A B2B scheduling tool wants angles for a retention campaign. The signals pasted in: a dozen G2 reviews, four sales-call transcripts, a churned-customer survey. The naive move is "what do customers want?" and a confident paragraph back. Run through Pass 1 instead and the read comes out tagged:
- [GROUNDED: "I spent 20 minutes rebuilding my week after it dropped my recurring blocks"] Recurring-event reliability is a named, repeated pain — three reviews, one call.
- [GROUNDED: "switched from Calendly because the team view was useless"] Team-visibility is the stated reason several buyers chose this tool over the incumbent.
- [INFERRED] Customers value AI-powered scheduling suggestions. (No signal mentions this — it is the model's prior about what scheduling tools should emphasize in 2026.)
That third line is the trap, caught. Nobody in the signals asked for AI suggestions; the model surfaced it because the average article about scheduling software now leads with AI. Shipped unchecked, it becomes a campaign about a feature nobody named, broadcasting the category average. Tagged as inferred, it drops out of the angle pass.

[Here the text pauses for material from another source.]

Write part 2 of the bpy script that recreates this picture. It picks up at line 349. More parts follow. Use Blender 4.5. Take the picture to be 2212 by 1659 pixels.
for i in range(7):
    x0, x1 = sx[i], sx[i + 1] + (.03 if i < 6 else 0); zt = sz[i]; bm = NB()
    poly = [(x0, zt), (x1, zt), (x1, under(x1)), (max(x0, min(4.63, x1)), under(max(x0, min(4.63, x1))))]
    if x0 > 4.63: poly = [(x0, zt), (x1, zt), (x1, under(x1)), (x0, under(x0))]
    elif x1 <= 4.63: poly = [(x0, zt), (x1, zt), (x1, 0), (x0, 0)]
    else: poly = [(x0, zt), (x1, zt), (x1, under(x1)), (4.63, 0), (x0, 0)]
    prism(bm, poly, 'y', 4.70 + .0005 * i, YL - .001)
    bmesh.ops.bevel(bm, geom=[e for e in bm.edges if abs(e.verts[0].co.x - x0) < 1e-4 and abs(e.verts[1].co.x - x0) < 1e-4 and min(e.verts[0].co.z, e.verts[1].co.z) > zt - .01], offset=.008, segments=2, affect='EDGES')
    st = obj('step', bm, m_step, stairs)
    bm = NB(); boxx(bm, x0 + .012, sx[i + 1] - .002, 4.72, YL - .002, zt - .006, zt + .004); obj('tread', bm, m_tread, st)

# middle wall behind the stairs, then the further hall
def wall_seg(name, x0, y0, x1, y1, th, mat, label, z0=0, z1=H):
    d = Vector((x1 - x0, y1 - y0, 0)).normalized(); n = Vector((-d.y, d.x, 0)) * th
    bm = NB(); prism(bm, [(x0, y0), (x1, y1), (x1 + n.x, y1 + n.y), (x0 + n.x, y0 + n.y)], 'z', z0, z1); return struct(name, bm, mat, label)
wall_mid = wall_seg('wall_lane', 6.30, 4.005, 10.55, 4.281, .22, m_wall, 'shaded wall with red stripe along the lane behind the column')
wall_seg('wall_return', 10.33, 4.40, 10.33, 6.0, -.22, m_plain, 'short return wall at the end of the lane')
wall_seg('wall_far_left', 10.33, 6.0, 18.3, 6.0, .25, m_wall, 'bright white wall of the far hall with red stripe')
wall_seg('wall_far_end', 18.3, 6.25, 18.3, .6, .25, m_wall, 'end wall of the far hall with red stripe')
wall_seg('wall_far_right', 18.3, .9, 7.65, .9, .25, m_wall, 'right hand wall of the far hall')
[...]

Pass 2, drawing only from the grounded claims, returns angles spanning reliability, the switching-from-Calendly story, and the team-view differentiator. Two candidates survive selection. One leans on the team-visibility switching reason — strong, but several competitors run the same comparison. The other rests on the recurring-event pain in the customer's own words: "It remembers your recurring blocks, so a dropped sync never costs you a Monday morning." That one wins selection because it traces to the most-repeated grounded pain and uses language no competitor is using, since no competitor mined these specific reviews. The angle is non-generic for a concrete reason — it inherited a verified, proprietary pain that the research pass surfaced and the verification pass confirmed.